At the end of September 2009, the number of retail (defined as individuals investing below Rs 0.5 m) folios in equity oriented mutual funds stood at 40.55 m. Over the next two years, i.e. at the end of September 2010 and 2011, this figure dropped to 38.6 m and 38.1 m respectively. In March 2011, the figure stood at about 37.1 m. At the end of September 2012, the number of retail folios dropped to just about 35 m.

During the same three year period, the number of retail folios for debt oriented funds increased from about 2.9 m folios to about 5 m folios at the end of September 2012.

As you would have guessed, equity as an asset class has been losing its favour by retail investors over time. Some key reasons would include investors shying away from markets post the 2008-09 market declines, the high interest yielding instruments in the markets and the range bound market behaviour over the past year.

To increase retail participation, to tap newer markets and deter investors from investing in assets such as gold and real estate, stock market regulator Securities and Exchange Board of India (SEBI) announced a few reforms for the mutual fund industry over a month ago.

Amongst the many reforms announced, SEBI's board approved allowing cash investments of up to Rs 20,000 without PAN requirement. This would help enhance the reach of mutual fund products among small investors such as farmers, small traders/businessmen and workers, who may not be tax payers and may not have PAN or bank accounts.

But it seems that this proposal has not gone down well with mutual fund houses.

As reported by the Economic Times, this plan has gone 'awry' with fund houses on account of various reasons. The key reason being that fund houses are not expecting this idea to be very viable, as huge inflows are not anticipated through this route. Secondly, the accounting complexities and the very high costs towards cash handling and management facilities make the whole scenario messy as well as difficult t manage.

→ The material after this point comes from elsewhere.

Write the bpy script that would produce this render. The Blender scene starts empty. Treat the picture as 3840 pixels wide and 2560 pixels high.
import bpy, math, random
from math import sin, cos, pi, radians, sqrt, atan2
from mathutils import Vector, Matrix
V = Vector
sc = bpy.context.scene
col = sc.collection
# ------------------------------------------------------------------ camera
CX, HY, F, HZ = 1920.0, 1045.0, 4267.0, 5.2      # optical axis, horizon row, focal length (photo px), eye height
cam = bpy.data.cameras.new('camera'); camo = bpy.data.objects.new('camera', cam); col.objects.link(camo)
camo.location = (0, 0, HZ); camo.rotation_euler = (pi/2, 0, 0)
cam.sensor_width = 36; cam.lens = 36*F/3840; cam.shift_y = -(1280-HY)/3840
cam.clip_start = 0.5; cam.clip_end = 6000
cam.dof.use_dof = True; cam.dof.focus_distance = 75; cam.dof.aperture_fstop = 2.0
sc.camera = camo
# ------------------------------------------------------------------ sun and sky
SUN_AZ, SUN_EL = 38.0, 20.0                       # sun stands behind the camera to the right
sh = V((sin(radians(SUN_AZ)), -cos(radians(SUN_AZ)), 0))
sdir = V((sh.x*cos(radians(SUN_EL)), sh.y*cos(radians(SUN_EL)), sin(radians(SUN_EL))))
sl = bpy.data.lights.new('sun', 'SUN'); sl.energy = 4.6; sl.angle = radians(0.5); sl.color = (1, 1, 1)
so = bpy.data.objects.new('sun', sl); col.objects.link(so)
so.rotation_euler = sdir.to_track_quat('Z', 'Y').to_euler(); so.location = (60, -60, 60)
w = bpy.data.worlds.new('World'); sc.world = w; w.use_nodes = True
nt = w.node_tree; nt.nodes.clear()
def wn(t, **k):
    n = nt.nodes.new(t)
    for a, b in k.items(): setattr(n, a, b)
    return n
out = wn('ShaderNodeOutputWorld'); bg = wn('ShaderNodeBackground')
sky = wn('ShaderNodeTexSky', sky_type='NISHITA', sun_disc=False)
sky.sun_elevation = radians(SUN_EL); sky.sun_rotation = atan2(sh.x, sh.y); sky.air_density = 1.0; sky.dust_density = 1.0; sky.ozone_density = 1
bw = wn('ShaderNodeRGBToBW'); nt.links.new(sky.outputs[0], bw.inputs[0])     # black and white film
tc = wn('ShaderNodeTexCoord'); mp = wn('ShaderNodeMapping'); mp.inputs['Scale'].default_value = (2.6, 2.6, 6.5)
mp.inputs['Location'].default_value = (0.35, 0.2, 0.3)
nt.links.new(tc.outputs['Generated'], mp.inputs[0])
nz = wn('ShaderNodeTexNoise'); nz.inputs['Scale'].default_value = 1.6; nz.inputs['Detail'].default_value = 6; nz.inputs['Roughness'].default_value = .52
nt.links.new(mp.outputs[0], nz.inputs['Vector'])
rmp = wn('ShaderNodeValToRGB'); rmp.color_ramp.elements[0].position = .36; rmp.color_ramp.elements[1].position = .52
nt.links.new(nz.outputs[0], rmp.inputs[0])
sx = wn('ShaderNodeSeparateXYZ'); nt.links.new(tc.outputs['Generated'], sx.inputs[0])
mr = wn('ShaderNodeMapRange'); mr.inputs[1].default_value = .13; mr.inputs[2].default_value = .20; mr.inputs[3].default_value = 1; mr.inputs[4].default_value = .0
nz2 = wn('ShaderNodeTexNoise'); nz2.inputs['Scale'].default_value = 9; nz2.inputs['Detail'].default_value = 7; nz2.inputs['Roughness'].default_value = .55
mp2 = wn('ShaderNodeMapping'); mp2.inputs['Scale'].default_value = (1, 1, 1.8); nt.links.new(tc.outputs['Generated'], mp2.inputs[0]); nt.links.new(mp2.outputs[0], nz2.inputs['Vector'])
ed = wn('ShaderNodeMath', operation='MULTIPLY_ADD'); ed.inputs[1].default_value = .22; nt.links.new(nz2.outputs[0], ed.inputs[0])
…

Apart from the operations related issues, we must not forget the high possibilities of frauds, money laundering and tax related issues that could crop up. Issues related to misappropriations and embezzlements between the agents and investors also remain. And as pointed out by Firstpost, dealing with investors without proper documents would allow the rich (and high net worth individuals) to take this route to convert their black tainted money to white.

While the broader idea of bringing in investors to participate indirectly in the India growth story, such issues will definitely need to be cleared. SEBI would need to rethink about these aspects.